Mais de 100 candidatos no páreo em Campos
As eleições para conselheiros tutelares em Campos acontecem neste domingo (6), das 8h às 17h. Estão aptos a votar os eleitores que estiverem com a situação regular no TRE. O eleitor somente poderá votar no local correspondente à sua zona e seção eleitoral, conforme os parâmetros do TRE. Mais de 100 candidatos concorrem às 50 vagas oferecidas, sendo 25 para conselheiros tutelares titulares e 25 suplentes. Os cinco primeiros mais votados de cada Conselho Tutelar serão convocados e receberão salários de R$ 2.887,63, além de benefícios. Já os 25 suplentes só serão remunerados caso assumam a titularidade.

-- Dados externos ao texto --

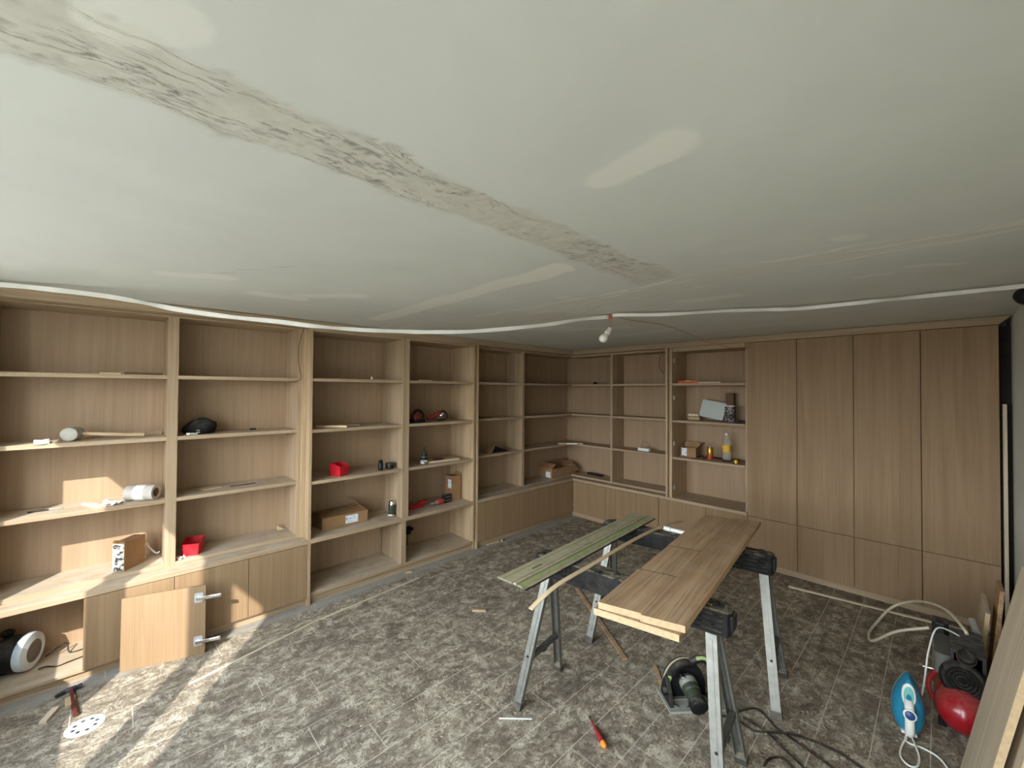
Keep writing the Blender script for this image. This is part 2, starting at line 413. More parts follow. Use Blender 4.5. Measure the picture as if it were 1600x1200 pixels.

A presidente da Comissão Especial Eleitoral, Fernanda Carneiro, destacou que este ano o processo passará por algumas mudanças como a adesão da urna eletrônica que substituirá a urna de lona. “Não são todos os municípios que receberão essas urnas, somos um dos onze contemplados no estado do Rio de Janeiro. Então, vai facilitar bastante o acesso dos eleitores, irá diminuir as filas e aumentar a lisura do processo. A gente também dobrou a quantidade de locais de votação, antigamente eram sete e hoje estamos com 15”, informou.
As eleições são a segunda e última etapa do processo de escolha para a próxima gestão de conselheiros tutelares. Em julho último, ocorreu a primeira etapa, que consistiu na aplicação de prova. Foram aprovados e considerados aptos a participar do processo eleitoral aqueles que obtiveram, no mínimo, 60% de pontuação total.